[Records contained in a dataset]
++++++++++

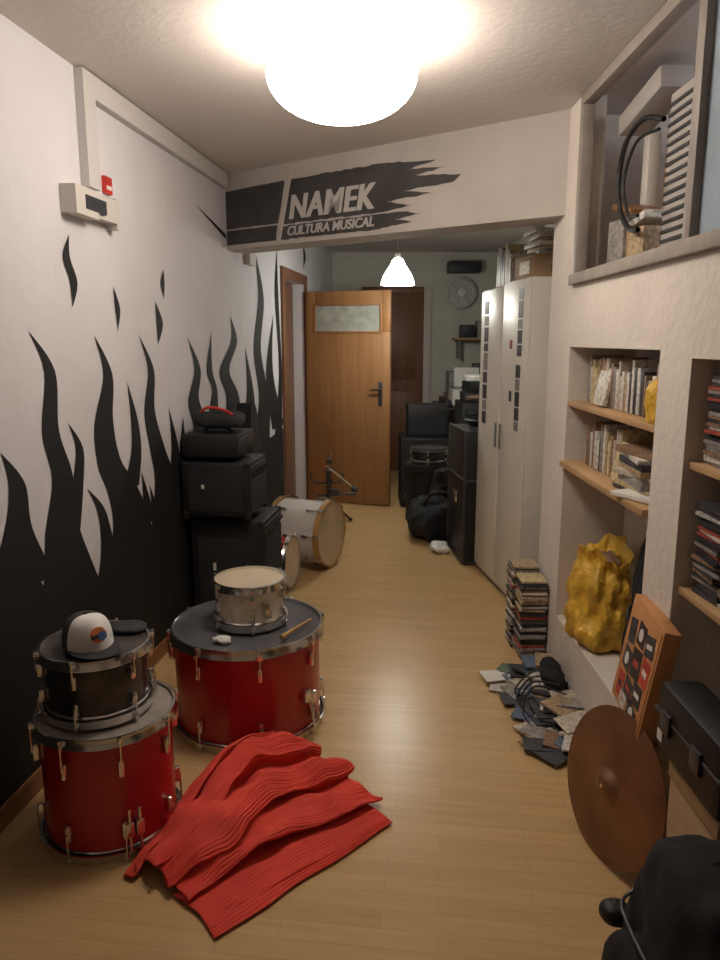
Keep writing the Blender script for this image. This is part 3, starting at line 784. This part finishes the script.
b = B('mixing_console', loc=(.84, 7.22, .891)); b.span(0, .06, 0, .6, 0, .07, BLACK, .004); b.done()
b = B('computer_monitor', loc=(1.42, 7.8, .891)); b.span(-.1, .1, -.07, .07, 0, .015, BLACK, .004); b.cyl((0, 0, .01), (0, 0, .14), .02, BLACK); b.span(-.24, .1, -.02, .02, .12, .42, BLACK, .006); b.done()
b = B('bass_amplifier', loc=(.90, 6.45, 0)); b.span(0, .5, 0, .5, .01, 1.0, BLACK, .012); b.span(-.006, 0, .03, .47, .05, .95, GRILLE)
b.span(.03, .47, -.006, 0, .05, .95, GRILLE); b.span(.05, .45, -.01, -.006, .9, .95, DGREY); b.done()
b = B('equipment_pile', loc=(.92, 6.47, 1.001)); b.span(0, .4, 0, .3, 0, .09, BLACK, .006); b.box((.18, .15, .14), (.3, .26, .09), BLACK, .006, rot=Matrix.Rotation(R_(10), 4, 'Z')); b.box((.10, .15, .215), (.14, .2, .05), PAPER, .004)
b.box((.27, .15, .24), (.12, .2, .1), STICKB, .004, rot=Matrix.Rotation(R_(15), 4, 'Z'))
for k in range(6): b.cyl((.05+k*.06, -.002, .045), (.05+k*.06, -.014, .045), .008, PAPER, seg=8)
b.done()
# round white fan fixed to back wall, beside a dark speaker box
b = B('wall_fan', loc=(1.16, 8.70, 2.08))
b.cyl((0, .015, 0), (0, -.03, 0), .06, FANW, seg=24)
b.lathe([(.155, 0), (.172, .02), (.172, .07), (.155, .09), (.150, .07), (.150, .02)], FANW, XF((0, -.03, 0), rx=90), 48, closed=True)
b.lathe([(0, .0), (.155, .0), (.155, .004), (0, .004)], FANW, XF((0, -.03, 0), rx=90), 40)
for r in (.07, .10, .13): b.lathe([(r, 0), (r+.004, .004), (r, .008), (r-.004, .004)], FANW, XF((0, -.118, 0), rx=90), 40, closed=True)
b.lathe([(0, .02), (.045, .016), (.05, 0), (0, 0)], FANW, XF((0, -.11, 0), rx=90), 24)
for k in range(12):
    MM = XF((0, -.118, 0)) @ Matrix.Rotation(R_(30*k), 4, 'Y'); b.box((.10, 0, 0), (.12, .005, .005), FANW, 0, MM)
for k in range(5):
    MM = XF((0, -.06, 0)) @ Matrix.Rotation(R_(72*k), 4, 'Y'); b.box((.09, 0, 0), (.12, .006, .07), FANW, .002, MM, rot=Matrix.Rotation(R_(20), 4, 'X'))
b.done()
b = B('wall_speaker', loc=(1.17, 8.6, 2.30)); b.span(-.17, .2, -.08, .115, 0, .12, STICKB, .006); b.done()
b = B('wall_shelf', loc=(1.28, 8.45, 1.55)); b.span(-.2, .3, 0, .265, 0, .025, SHELFW, .002); b.span(-.15, -.13, .05, .265, -.2, 0, GREY)
b.box((-.05, .13, .10), (.16, .18, .14), STICKB, .004); b.box((.15, .13, .12), (.18, .18, .19), PAL[8], .004); b.done()
b = B('storage_boxes', loc=(1.2, 8.2, 0)); b.span(-.28, .3, 0, .45, 0, .5, STICKB, .006); b.span(-.22, .28, .02, .42, .5, .95, PAL[2], .006); b.span(-.2, .2, .05, .4, .95, 1.2, PAL[8], .006); b.done()

# ------------------------------------------------------------ right foreground
b = B('wooden_crate', loc=(0, 0, 0)); b.span(.86, .918, 1.93, 2.22, 0, .39, PLY, .004)
for zz in (.05, .2, .35): b.span(.854, .86, 1.93, 2.22, zz-.03, zz+.03, PLY, .002)
b.done()
b = B('stickered_wooden_box', loc=(0, 0, 0))
MM = Matrix.Translation((.842, 2.09, .397)) @ Matrix.Rotation(R_(-7), 4, 'Z') @ Matrix.Rotation(R_(9), 4, 'Y')
b.box((0, 0, .175), (.050, .33, .35), CARDO, .004, MM)
b.box((-.0260, 0, .175), (.003, .31, .325), CARDO, .001, MM)
st = [(-.09,.27,.085,.065,3),(.0,.27,.08,.07,1),(.09,.25,.07,.08,3),(-.10,.19,.07,.08,0),(-.01,.18,.09,.09,1),(.08,.16,.08,.07,3),(-.08,.11,.085,.065,1),(.01,.09,.075,.06,3),(.09,.07,.06,.08,0),(-.07,.045,.085,.05,1),(.03,.04,.07,.045,2)]
SM = [VB, STICKB, PAL[10], PAL[3]]
for i, (y, z, w, h, k) in enumerate(st):
    rr = Matrix.Rotation(R_((i*37) % 24-12), 4, 'X')
    b.box((-.028, y, z), (.001+.0002*i, w, h), SM[k], 0, MM, rot=rr)
    b.box((-.029, y, z), (.001, w*.6, h*.22), [PAPER, VB, STICKB][i % 3], 0, MM, rot=rr)
    if i % 4 == 1: b.lathe([(0, .0012), (.02, .0012), (.02, 0)], PAPER, MM @ XF((-.0295, y, z), ry=-90), 20)
b.done()
b = B('cymbal')
nrm = Vector((-.95, -.27, .17)).normalized()
MM = axisM((.755, 1.985, .233), nrm)
R = .232
b.lathe([(.006, .036), (.02, .034), (.036, .026), (.048, .015), (.06, .011), (.12, .008), (.18, .004), (R, -.004), (R, -.0055), (.18, .002), (.12, .006), (.05, .010), (.03, .024), (.006, .034)], BRONZE, MM, 72, closed=True)
b.done()
b = B('plywood_crate'); b.span(.83, .918, 1.50, 1.77, 0, .47, PLY, .004); b.span(.824, .83, 1.5, 1.77, .41, .47, PLY, .002); b.span(.824, .83, 1.5, 1.77, 0, .06, PLY, .002); b.done()
b = B('hard_equipment_case'); b.span(.80, .918, 1.47, 1.82, .471, .66, BLACK, .02); b.span(.79, .80, 1.55, 1.6, .54, .60, DGREY, .003); b.span(.79, .80, 1.72, 1.77, .54, .60, DGREY, .003)
b.span(.796, .914, 1.465, 1.825, .575, .583, DGREY, .002); b.span(.7985, .80, 1.77, 1.80, .50, .53, PAPER); b.done()
b = B('backpack', loc=(.735, 1.27, 0)); b.blob((0, 0, .26), (.34, .40, .54), BLACKF, .68, .04, 6, seg=64, flat=.002)
b.blob((-.155, 0, .17), (.10, .30, .30), BLACKF, .65, .02, 7, seg=40, flat=.002)
b.tube([(-.13, -.13, .36), (-.165, -.10, .345), (-.17, .10, .345), (-.13, .14, .36)], .004, DGREY)
b.tube([(-.06, .0, .51), (-.03, .0, .535), (.04, .0, .535), (.07, .0, .51)], .012, BLACKF)
b.blob((-.14, .21, .24), (.07, .06, .05), BLACK, .8, .006, 10)
b.done()

# ------------------------------------------------------------ camera, world, view
cam = bpy.data.cameras.new('camera'); co = bpy.data.objects.new('camera', cam); scene.collection.objects.link(co)
cam.sensor_fit = 'VERTICAL'; cam.sensor_height = 24; cam.lens = 24*730/960; cam.clip_start = .05
co.location = (0, 0, 1.55); co.rotation_euler = (R_(90-10.86), 0, 0)
scene.camera = co
w = bpy.data.worlds.new('world'); w.use_nodes = True; scene.world = w
w.node_tree.nodes['Background'].inputs[0].default_value = (.5, .55, .6, 1); w.node_tree.nodes['Background'].inputs[1].default_value = .1
scene.view_settings.view_transform = 'Standard'
scene.view_settings.look = 'None'
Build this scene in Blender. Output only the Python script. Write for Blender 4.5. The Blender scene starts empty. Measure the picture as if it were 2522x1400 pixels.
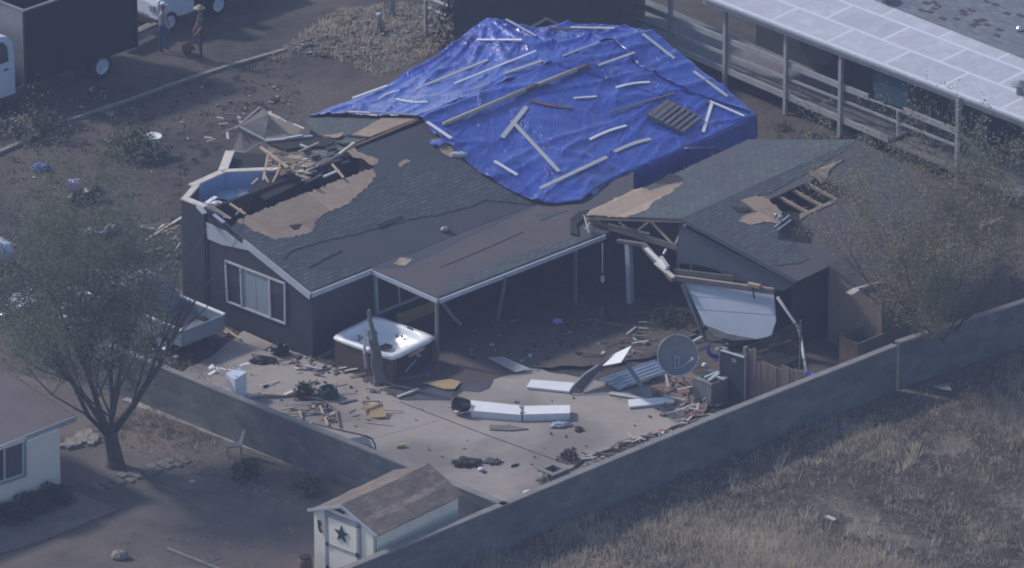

++++++++++

[SET TASK] Show every line above in which the word "scene" occurs.

[RIGHT ANSWER]
cam = bpy.data.cameras.new('camera'); co = bpy.data.objects.new('camera', cam); scene.collection.objects.link(co)
scene.camera = co
w = bpy.data.worlds.new('world'); w.use_nodes = True; scene.world = w
scene.view_settings.view_transform = 'Standard'
scene.view_settings.look = 'None'
Build this scene in Blender. Output only the Python script. Write for Blender 4.5. The Blender scene starts empty. Measure the picture as if it were 2522x1400 pixels.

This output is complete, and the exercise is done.